You people? He was addressing 8,000 supporters (not 31,000 as he claimed) who had stood in line for two hours or more at the Orange County Fairgrounds, who were wearing his t-shirts and hats, who willingly chanted “Build That Wall!”, “Donald Trump!” and “USA! USA!”, who wanted to be delighted by every word that spilled from his lips.

(Later, as I’ve reported for the Guardian, the crowd also had to run a gauntlet of protesters who blocked the exits, chanted slogans, and vandalized a police cruiser, but that’s not what I’m writing about here.)

For much of the rally – as at almost every other rally – Trump seemed to be having a conversation not with his supporters but with himself: how great he’s doing, how he prefers to think of the Grand Hyatt hotel in New York as being on the corner of Park Avenue rather than Lexington, how he was just in Indiana and will be going back there ahead of next Tuesday’s primary. It was more stream of consciousness than a political speech. Certainly there was no policy content to it, apart from the vaguest of promises to fix the economy, fix immigration, fix trade and ISIS and so on. Many of the stories he told, like the urban legend he’s recounted many times before about General Pershing shooting Muslim extremists with bullets dipped in pig’s blood, were either flat-out false or factually questionable.

Then he reminded himself that California doesn’t vote until June 7 and exclaimed, once again: “I don’t know why the hell I’m here.”

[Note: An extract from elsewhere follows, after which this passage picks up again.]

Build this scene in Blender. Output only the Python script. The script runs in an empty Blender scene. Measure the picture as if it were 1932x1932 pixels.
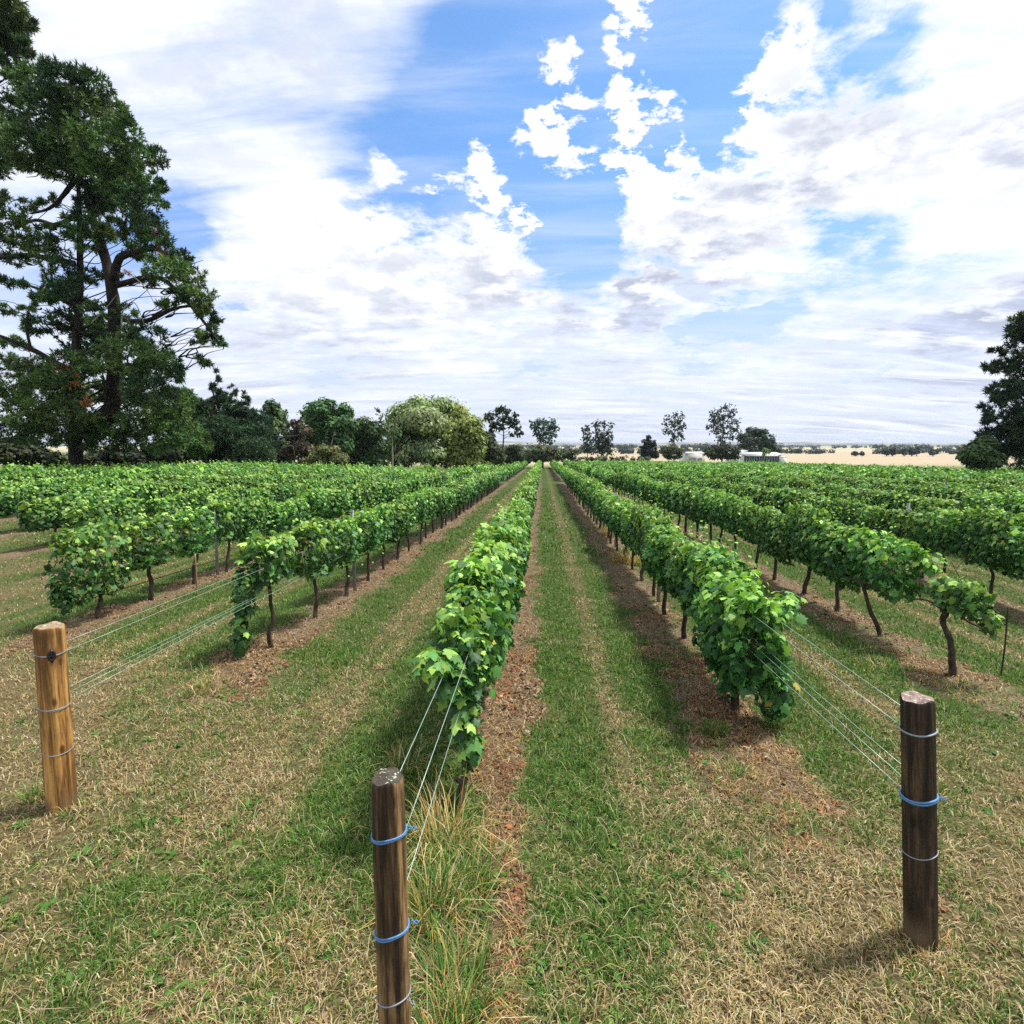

How many times did he have to question himself before it became apparent he was trying to tell us something? His performance struck me as a bizarre cry for help, wrapped in a mantle of aggressive, extreme narcissism. Trump can’t stand not to win; he can’t stand not to be the last man standing in the reality show that the presidential contest, under his influence, has become. (“All the people who’ve disappeared one after another,” he said of his fellow presidential contenders. “Boom boom boom – it’s a beautiful thing.”)

Yet this is not a man prepared, psychologically, politically, or any other way, to be president. Trump told a story about a liberal journalist who marveled, during an interview, at the way he had transformed the landscape of American politics like no other figure in decades. Trump, though, was only so flattered. He wasn’t interested in building a movement, or changing the national conversation, or achieving specific policy goals, unless it was centered squarely on him. “The whole thing is about winning,” he told the Orange County crowd. “If I don’t win – and I don’t just mean the nomination, I mean the presidency — I will consider it a total and complete waste of my time, energy and money.”

Wow.

Published in Blog

2 Comments

  1. Trump is inspiring the violence that may ultimately end his campaign. Karma is a bitch and her name is Hillary Clinton.

  2. Camilla Cracchiolo Camilla Cracchiolo

    I saw an article that wondered if Trump was developing dementia. It cited some quotes where his speech was pure word salad and made no sense. Literally made no sense, not like you disagreed with the wisdom of a proposal but where the nouns and verbs were not making sense. They also referenced his doctor’s letter, from a very new doctor, and not the prestigious MD you would expect a person of Trump’s wealth to have and how weird that letter was.